> [Supplied data]:
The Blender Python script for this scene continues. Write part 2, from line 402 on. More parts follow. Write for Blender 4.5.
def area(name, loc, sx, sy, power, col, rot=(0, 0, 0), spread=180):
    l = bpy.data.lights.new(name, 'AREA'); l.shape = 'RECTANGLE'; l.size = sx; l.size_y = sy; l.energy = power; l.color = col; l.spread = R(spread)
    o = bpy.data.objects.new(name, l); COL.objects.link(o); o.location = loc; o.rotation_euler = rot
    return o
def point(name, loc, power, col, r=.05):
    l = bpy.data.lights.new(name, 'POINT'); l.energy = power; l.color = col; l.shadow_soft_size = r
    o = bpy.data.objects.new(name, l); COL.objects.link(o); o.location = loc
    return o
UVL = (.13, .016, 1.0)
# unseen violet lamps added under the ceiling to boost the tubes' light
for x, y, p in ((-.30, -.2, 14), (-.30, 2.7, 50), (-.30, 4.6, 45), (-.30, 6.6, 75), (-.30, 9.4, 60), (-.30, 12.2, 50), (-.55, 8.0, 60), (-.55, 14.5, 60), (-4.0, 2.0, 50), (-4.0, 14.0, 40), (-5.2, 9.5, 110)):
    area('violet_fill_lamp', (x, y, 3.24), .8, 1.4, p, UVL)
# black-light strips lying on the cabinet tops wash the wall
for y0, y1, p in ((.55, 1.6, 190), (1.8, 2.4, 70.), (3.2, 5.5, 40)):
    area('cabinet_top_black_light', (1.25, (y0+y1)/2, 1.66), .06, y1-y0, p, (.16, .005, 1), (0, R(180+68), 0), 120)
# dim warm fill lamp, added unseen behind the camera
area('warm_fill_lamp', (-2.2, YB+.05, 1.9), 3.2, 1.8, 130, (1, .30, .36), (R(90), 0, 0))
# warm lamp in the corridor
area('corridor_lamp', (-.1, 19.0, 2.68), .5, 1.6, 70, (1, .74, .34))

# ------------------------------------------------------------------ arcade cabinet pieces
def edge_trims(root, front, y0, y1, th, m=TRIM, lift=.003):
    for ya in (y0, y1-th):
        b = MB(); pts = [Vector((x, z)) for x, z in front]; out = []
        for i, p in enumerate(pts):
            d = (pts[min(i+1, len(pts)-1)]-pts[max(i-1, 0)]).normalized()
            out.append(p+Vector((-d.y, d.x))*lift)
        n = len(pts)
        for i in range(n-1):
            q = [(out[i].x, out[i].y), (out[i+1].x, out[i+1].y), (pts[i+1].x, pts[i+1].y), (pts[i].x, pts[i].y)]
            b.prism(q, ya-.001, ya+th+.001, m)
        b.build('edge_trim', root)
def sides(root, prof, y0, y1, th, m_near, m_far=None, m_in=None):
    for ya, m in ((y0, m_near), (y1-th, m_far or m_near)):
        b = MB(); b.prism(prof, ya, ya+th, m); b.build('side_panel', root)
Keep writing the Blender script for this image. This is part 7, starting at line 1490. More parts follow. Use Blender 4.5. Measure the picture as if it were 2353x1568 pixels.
...
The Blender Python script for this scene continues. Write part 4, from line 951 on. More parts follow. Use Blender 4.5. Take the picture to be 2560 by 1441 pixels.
==
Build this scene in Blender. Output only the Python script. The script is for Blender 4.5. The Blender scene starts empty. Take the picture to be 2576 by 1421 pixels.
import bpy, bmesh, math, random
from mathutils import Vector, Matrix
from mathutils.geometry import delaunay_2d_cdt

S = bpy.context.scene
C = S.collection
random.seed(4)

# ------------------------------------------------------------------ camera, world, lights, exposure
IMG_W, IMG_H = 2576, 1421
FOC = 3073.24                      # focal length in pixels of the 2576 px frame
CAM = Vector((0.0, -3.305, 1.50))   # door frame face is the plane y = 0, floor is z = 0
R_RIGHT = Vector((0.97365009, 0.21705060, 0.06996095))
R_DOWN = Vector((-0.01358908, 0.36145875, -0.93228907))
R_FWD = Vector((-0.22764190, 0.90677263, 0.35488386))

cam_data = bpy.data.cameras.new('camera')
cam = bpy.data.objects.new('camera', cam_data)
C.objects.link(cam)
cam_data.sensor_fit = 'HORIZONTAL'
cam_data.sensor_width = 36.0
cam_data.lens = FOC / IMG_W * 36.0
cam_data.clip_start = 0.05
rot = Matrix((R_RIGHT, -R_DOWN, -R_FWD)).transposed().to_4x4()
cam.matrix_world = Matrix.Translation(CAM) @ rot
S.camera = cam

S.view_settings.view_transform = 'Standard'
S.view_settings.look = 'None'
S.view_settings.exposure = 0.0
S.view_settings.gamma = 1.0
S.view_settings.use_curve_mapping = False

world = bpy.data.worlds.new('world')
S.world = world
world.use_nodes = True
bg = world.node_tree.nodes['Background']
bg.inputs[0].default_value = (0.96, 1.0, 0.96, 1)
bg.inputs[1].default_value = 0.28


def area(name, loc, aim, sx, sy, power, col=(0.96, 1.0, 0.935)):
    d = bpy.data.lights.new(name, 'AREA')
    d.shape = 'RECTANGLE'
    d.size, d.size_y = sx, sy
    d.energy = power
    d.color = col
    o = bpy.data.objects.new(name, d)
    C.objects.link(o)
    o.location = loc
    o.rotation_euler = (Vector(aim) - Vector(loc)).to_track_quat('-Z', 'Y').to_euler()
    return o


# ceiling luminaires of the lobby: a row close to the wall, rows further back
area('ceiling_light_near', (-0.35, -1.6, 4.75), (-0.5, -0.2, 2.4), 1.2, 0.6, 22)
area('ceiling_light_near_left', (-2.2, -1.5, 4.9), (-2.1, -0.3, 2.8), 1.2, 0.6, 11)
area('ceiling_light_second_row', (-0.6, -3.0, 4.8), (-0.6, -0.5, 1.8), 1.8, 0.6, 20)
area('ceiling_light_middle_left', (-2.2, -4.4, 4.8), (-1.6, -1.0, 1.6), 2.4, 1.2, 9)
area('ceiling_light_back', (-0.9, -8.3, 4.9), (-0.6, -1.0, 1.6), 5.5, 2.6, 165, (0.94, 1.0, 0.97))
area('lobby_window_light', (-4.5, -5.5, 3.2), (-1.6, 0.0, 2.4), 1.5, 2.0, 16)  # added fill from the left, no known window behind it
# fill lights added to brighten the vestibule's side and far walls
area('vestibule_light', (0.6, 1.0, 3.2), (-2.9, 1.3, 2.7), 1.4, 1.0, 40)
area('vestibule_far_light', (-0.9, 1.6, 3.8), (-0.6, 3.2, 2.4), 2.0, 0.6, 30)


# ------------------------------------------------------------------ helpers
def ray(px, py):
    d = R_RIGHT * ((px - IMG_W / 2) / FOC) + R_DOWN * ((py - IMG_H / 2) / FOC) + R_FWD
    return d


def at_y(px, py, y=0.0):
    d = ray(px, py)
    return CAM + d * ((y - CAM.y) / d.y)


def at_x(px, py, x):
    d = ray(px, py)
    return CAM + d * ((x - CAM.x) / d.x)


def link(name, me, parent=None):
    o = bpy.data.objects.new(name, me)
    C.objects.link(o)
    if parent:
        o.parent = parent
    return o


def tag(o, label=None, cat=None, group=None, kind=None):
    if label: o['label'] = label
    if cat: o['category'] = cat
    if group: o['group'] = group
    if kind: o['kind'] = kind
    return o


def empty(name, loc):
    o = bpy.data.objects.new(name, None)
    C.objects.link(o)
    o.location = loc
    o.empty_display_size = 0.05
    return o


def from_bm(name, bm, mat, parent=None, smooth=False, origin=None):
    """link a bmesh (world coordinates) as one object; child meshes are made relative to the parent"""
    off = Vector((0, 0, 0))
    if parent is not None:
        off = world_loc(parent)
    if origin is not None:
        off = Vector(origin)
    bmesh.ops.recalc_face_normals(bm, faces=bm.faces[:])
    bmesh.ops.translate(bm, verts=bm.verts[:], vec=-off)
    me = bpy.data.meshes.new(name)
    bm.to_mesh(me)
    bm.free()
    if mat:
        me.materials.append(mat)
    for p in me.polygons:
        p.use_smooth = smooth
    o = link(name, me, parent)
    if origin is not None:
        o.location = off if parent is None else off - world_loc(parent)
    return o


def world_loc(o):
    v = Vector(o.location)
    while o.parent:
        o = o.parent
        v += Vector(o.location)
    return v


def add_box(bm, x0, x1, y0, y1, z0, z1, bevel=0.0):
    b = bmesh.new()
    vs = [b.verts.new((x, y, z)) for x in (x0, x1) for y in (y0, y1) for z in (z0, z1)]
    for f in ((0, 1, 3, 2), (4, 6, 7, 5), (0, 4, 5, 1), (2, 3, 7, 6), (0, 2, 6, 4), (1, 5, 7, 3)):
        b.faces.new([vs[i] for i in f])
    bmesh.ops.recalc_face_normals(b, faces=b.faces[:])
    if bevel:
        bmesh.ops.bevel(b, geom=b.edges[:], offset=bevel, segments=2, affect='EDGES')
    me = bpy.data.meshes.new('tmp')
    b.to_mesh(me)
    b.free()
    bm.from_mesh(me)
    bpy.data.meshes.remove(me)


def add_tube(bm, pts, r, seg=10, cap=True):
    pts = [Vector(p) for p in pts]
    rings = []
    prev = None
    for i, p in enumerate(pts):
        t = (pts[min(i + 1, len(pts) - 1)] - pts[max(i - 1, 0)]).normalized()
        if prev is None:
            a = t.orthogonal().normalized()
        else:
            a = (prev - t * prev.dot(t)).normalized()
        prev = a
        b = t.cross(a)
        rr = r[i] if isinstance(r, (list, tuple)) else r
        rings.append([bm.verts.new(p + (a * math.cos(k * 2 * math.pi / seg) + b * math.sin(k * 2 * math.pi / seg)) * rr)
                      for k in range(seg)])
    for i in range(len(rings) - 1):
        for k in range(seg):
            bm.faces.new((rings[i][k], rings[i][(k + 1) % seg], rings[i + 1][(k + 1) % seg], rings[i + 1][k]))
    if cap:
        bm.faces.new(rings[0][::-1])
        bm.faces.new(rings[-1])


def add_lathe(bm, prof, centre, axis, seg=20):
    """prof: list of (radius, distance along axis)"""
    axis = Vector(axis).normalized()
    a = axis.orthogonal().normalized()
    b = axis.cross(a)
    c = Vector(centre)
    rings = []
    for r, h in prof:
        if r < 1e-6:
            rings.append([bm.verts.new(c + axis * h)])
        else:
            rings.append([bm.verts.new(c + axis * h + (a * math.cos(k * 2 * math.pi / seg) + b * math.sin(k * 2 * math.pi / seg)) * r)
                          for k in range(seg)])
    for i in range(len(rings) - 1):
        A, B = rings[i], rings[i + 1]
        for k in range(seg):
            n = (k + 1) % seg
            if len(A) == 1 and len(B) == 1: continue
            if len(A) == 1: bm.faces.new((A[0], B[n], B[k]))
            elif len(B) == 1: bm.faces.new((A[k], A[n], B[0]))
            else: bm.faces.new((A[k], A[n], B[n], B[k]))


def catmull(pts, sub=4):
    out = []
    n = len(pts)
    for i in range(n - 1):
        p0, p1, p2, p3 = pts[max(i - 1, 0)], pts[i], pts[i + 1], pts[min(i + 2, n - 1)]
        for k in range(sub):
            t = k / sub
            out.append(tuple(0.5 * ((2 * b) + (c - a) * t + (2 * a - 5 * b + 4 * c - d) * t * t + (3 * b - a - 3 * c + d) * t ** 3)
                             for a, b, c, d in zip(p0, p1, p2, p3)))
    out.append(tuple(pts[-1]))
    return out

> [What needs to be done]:
Looking at the data above, return every line from the one with "Build this scene" down to the one with "random.seed(4)", exactly and inclusively.

> [Answer to this exercise]:
Build this scene in Blender. Output only the Python script. The script is for Blender 4.5. The Blender scene starts empty. Take the picture to be 2576 by 1421 pixels.
import bpy, bmesh, math, random
from mathutils import Vector, Matrix
from mathutils.geometry import delaunay_2d_cdt

S = bpy.context.scene
C = S.collection
random.seed(4)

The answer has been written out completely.